Récit acide et désabusé comme peuvent l’être certains films de Jean-Pierre Mocky ou Jean Yanne, Maharadchat est une charge généralisée contre la société contemporaine dans son ensemble. Un personnage principal affreux, voire abject, une avalanche de critiques cinglantes mettant au pilori l’industrie agro-alimentaire animale, les politiques, les antispécistes, le néolibéralisme et tous les aspects possibles de la veulerie humaine, Wilfrid Lupano ne s’autorise aucune forme de pitié ou d'arrière pensée. Il fallait bien tout le talent du scénariste du Singe d’Hartlepool pour transformer ce réquisitoire en une fable cohérente et, soyons honnête, particulièrement drôle de par son côté bête et méchant. Cependant, mieux vaut avoir le second degré solidement accroché pour apprécier entièrement cette rocambolesque descente aux enfers. En effet, celle-ci n’offre que bien peu de branche auxquelles se raccrocher. Tous les protagonistes sont tellement pitoyables qu’il est vraiment très difficile de se sentir touché ou simplement concerné par leur sort.

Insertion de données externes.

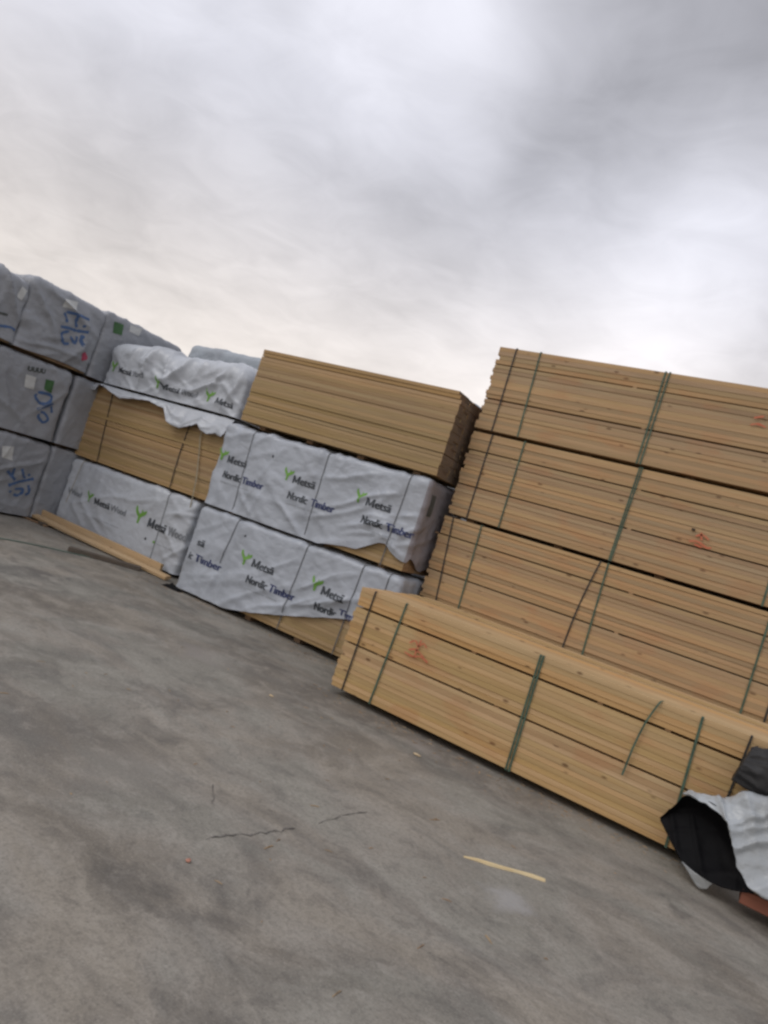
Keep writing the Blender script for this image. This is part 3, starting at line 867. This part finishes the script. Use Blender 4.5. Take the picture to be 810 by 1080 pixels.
printed(l3, 'Wood', -8.59 - cx, .545, .35, .092, FAINT, pf)
small_print(l3, -8.87 - cx, .345, .57, pf)
logo(l3, -7.955 - cx, .645, .245, pf)
metsa(l3, -7.745 - cx, .53, .41, .125, pf)
printed(l3, 'Wood', -7.31 - cx, .53, .37, .12, FAINT, pf)
for k, q in enumerate((-7.72, -7.55)):
    paint_stroke(l3, [(q - cx, .355), (q + .04 - cx, .36)], .04, INK if k == 0 else LEAF, pf, 'speck')
small_print(l3, -7.47 - cx, .35, .4, pf)

# --- middle: bare boards with the remains of a torn cover
x0, x1, zb = -9.86, -6.83, 1.118; cx = (x0 + x1) / 2; L = x1 - x0
l2 = thing('timber_bundle', 'bare timber bundle under a ragged torn cover, midway up the left centre stack', 'timber bundle', (cx, LY + LD / 2, zb))
bearers(l2, L, LD - .04, .045, 4, BEARER, .3)
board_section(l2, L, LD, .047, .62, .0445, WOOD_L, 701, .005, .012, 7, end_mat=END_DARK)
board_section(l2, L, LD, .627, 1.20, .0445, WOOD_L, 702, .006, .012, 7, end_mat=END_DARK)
for xt, xb, bow in ((-9.40, -9.237, 0), (-7.56, -7.565, -.03)):
    strap(l2, L, LD, .03, 1.20, xt - cx, xb - cx, STRAPD, .017, .009, bow)
mb = MB()
pts = [(-7.29, -.575, 1.12), (-7.30, -.60, 1.03), (-7.27, -.60, .85), (-7.21, -.59, .65), (-7.15, -.59, .45), (-7.09, -.60, .27), (-7.074, -.61, .22), (-7.05, -.60, .0), (-7.034, -.585, -.21)]
mb.ribbon([(x - cx, y, z) for x, y, z in pts], (1, 0, 0), .020, lambda i: (0, -1, 0), .002)
mb.build('strap', STRAPP, l2)['label'] = 'pale strap hanging loose over the bundle below'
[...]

À propos extrêmes, dessinateur à la plume bien pendue : Relom a évidemment répondu présent est s'en donne à cœur joie pour illustrer cette satire sociale acerbe avec sa gouaille graphique habituelle. Ils sont laids, respirent la vulgarité ou la méchanceté, quand ce n’est pas la misère intellectuelle. À part peut-être Nathalie, la tenancière du troquet, toute la distribution surnage dans une médiocrité méticuleusement retranscrite. La grande force de l’artiste est de ne jamais tomber dans la caricature gratuite. Non, plus subtilement, il se limite juste à légèrement forcer son trait pour souligner les caractères. Résultat, malgré l’outrage permanent de la narration, tout son petit monde reste totalement réaliste et reconnaissable. Corollaire à cette approche voilée, l’effet de miroir qui en résulte se montre à la fois effrayant et admirable.
Globalement un peu trop outrancier dans son déroulement et sa tonalité, Maharadchat s’avère néanmoins être une lecture jouissive et impertinente que tous les amateurs de conte décalé et de brûlot politiquement incorrect devraient apprécier.

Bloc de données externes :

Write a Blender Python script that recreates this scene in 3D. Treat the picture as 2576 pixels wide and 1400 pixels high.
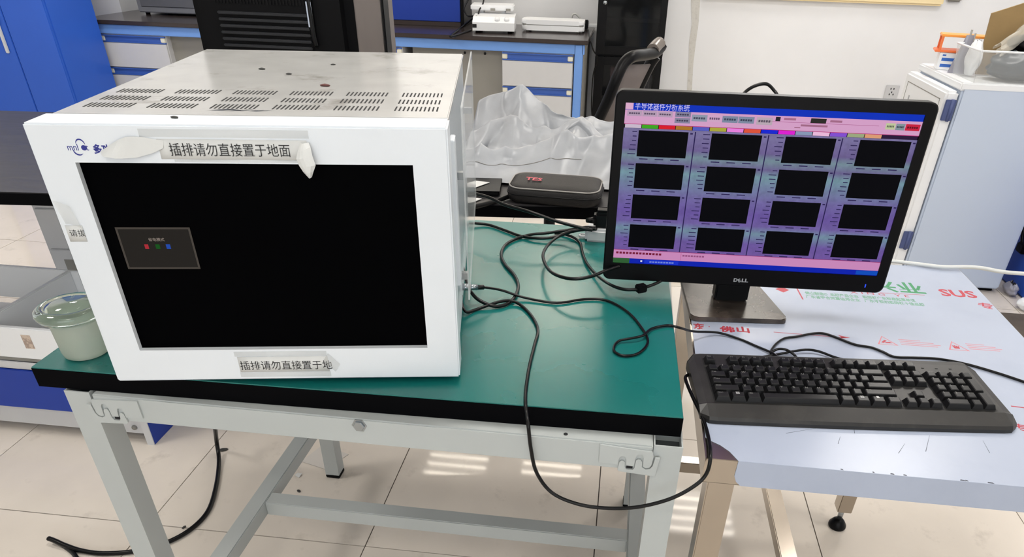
import bpy, bmesh, math, random
from math import sin, cos, pi, radians
from mathutils import Vector, Matrix

for o in list(bpy.data.objects):
    bpy.data.objects.remove(o, do_unlink=True)
S = bpy.context.scene
COL = S.collection
random.seed(7)

# ------------------------------------------------------------------ camera
CAM_H, CAM_YAW = 1.34822, 0.0942273
CAM_F, CAM_PITCH, CAM_ROLL = 1760.06, 0.593436, 0.0311789
CAM_CX, CAM_CY = 1378.15, 1017.93
cd = bpy.data.cameras.new('camera')
cam = bpy.data.objects.new('camera', cd)
COL.objects.link(cam)
_r0 = Vector((1, 0, 0)); _d0 = Vector((0, -sin(CAM_PITCH), -cos(CAM_PITCH))); _f0 = Vector((0, cos(CAM_PITCH), -sin(CAM_PITCH)))
_x = cos(CAM_ROLL) * _r0 - sin(CAM_ROLL) * _d0
_y = -(sin(CAM_ROLL) * _r0 + cos(CAM_ROLL) * _d0)
_m = Matrix((_x, _y, -_f0)).transposed()
_m = Matrix.Rotation(CAM_YAW, 3, 'Z') @ _m
cam.matrix_world = Matrix.Translation((0, 0, CAM_H)) @ _m.to_4x4()
cd.sensor_width = 36.0
cd.sensor_fit = 'HORIZONTAL'
cd.lens = CAM_F / 2576 * 36
cd.shift_x = -(CAM_CX - 1288) / 2576
cd.shift_y = (CAM_CY - 700) / 2576
cd.clip_start = 0.05
S.camera = cam

# ------------------------------------------------------------------ world, light, exposure
W = bpy.data.worlds.new('world'); S.world = W
W.use_nodes = True
W.node_tree.nodes['Background'].inputs[0].default_value = (0.75, 0.85, 1.0, 1)
W.node_tree.nodes['Background'].inputs[1].default_value = 0.3
S.view_settings.view_transform = 'Standard'
S.view_settings.look = 'None'
S.view_settings.gamma = 1.0
S.view_settings.use_curve_mapping = False
S.view_settings.exposure = -0.13

def area(name, loc, rot, sx, sy, power, color=(1, 1, 1)):
    l = bpy.data.lights.new(name, 'AREA')
    l.shape = 'RECTANGLE'; l.size = sx; l.size_y = sy
    l.energy = power; l.color = color
    o = bpy.data.objects.new(name, l)
    COL.objects.link(o); o.location = loc; o.rotation_euler = rot
    return o

LAMPS = [(-1.30, 5.02), (-0.42, 5.02), (-2.7, 3.6), (1.6, 3.3), (-0.2, 1.4), (-2.3, 0.9), (1.9, 0.9), (-0.2, -0.9), (0.9, 4.6)]  # last ceiling light is an extra, added to brighten the back wall
for i, (lx, ly) in enumerate(LAMPS):
    if i > 1: area('ceiling_lamp_light', (lx, ly, 2.745), (0, 0, 0), 0.54, 0.54, [0, 0, 26, 19, 17, 16, 13, 6, 6][i], (1.0, 0.985, 0.97))
area('front_fill_light', (0.2, -2.25, 1.75), (radians(90), 0, 0), 3.2, 1.5, 18, (0.84, 0.93, 1.0))  # added fill from behind the camera for surfaces facing it

# ------------------------------------------------------------------ helpers
def lin(c):
    return tuple((v / 12.92 if v <= 0.04045 else ((v + 0.055) / 1.055) ** 2.4) for v in c)

def rgb(r, g, b):
    return lin((r / 255, g / 255, b / 255)) + (1,)

def mat(name, col, rough=0.5, metal=0.0, spec=0.5, var=0.0, vscale=20.0, dirt=None, dscale=6.0, damt=0.3,
        bump=0.0, bscale=200.0, coat=0.0, trans=0.0, ior=1.45, alpha=1.0, emit=None, estr=1.0, rvar=0.0, dpos=(0.5, 0.7), sx=(1, 1, 1)):
    m = bpy.data.materials.new(name); m.use_nodes = True
    nt = m.node_tree; b = nt.nodes['Principled BSDF']
    b.inputs['Base Color'].default_value = col
    b.inputs['Roughness'].default_value = rough
    b.inputs['Metallic'].default_value = metal
    b.inputs['Specular IOR Level'].default_value = spec
    b.inputs['IOR'].default_value = ior
    b.inputs['Coat Weight'].default_value = coat
    b.inputs['Transmission Weight'].default_value = trans
    b.inputs['Alpha'].default_value = alpha
    if emit:
        b.inputs['Emission Color'].default_value = emit
        b.inputs['Emission Strength'].default_value = estr
    tc = nt.nodes.new('ShaderNodeTexCoord')
    mp = nt.nodes.new('ShaderNodeMapping'); mp.inputs['Scale'].default_value = sx
    nt.links.new(tc.outputs['Object'], mp.inputs['Vector'])
    last = None
    if var or dirt or rvar:
        n = nt.nodes.new('ShaderNodeTexNoise'); n.inputs['Scale'].default_value = vscale; n.inputs['Detail'].default_value = 5
        nt.links.new(mp.outputs[0], n.inputs['Vector'])
    if var:
        mx = nt.nodes.new('ShaderNodeMix'); mx.data_type = 'RGBA'; mx.blend_type = 'MULTIPLY'
        mx.inputs['Factor'].default_value = 1.0
        cr = nt.nodes.new('ShaderNodeMapRange')
        cr.inputs['From Min'].default_value = 0.25; cr.inputs['From Max'].default_value = 0.75
        cr.inputs['To Min'].default_value = 1 - var; cr.inputs['To Max'].default_value = 1 + var * 0.4
        nt.links.new(n.outputs['Fac'], cr.inputs['Value'])
        mx.inputs[6].default_value = col
        nt.links.new(cr.outputs[0], mx.inputs[7])
        last = mx.outputs[2]
    if dirt:
        n2 = nt.nodes.new('ShaderNodeTexNoise'); n2.inputs['Scale'].default_value = dscale; n2.inputs['Detail'].default_value = 8
        n2.inputs['Roughness'].default_value = 0.65
        nt.links.new(mp.outputs[0], n2.inputs['Vector'])
        r2 = nt.nodes.new('ShaderNodeMapRange')
        r2.inputs['From Min'].default_value = dpos[0]; r2.inputs['From Max'].default_value = dpos[1]
        r2.inputs['To Min'].default_value = 0; r2.inputs['To Max'].default_value = damt
        nt.links.new(n2.outputs['Fac'], r2.inputs['Value'])
        mx2 = nt.nodes.new('ShaderNodeMix'); mx2.data_type = 'RGBA'
        nt.links.new(r2.outputs[0], mx2.inputs['Factor'])
        if last: nt.links.new(last, mx2.inputs[6])
        else: mx2.inputs[6].default_value = col
        mx2.inputs[7].default_value = dirt
        last = mx2.outputs[2]
    if last: nt.links.new(last, b.inputs['Base Color'])
    if rvar:
        rr = nt.nodes.new('ShaderNodeMapRange')
        rr.inputs['To Min'].default_value = max(0.02, rough - rvar); rr.inputs['To Max'].default_value = rough + rvar
        nt.links.new(n.outputs['Fac'], rr.inputs['Value']); nt.links.new(rr.outputs[0], b.inputs['Roughness'])
    if bump:
        nb = nt.nodes.new('ShaderNodeTexNoise'); nb.inputs['Scale'].default_value = bscale; nb.inputs['Detail'].default_value = 3
        nt.links.new(mp.outputs[0], nb.inputs['Vector'])
        bp = nt.nodes.new('ShaderNodeBump'); bp.inputs['Strength'].default_value = bump; bp.inputs['Distance'].default_value = 0.002
        nt.links.new(nb.outputs['Fac'], bp.inputs['Height']); nt.links.new(bp.outputs[0], b.inputs['Normal'])
    return m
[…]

Nous avons droit à une immersion sans concession dans l'univers injustement méconnu de l'agro-alimentaire félin. Âmes sensibles s'abstenir car la dure réalité de cette alimentation nous sera délivrée sans filtre. On comprends que les chats peuvent bouder leur gamelle.
C'est surtout l'industrie qui nous est montré mais pas sous les meilleurs auspices. Il y a la réalité du travail parfois très ingrat et souvent très mal rémunéré pendant que les patrons coulent tout simplement leur boîte.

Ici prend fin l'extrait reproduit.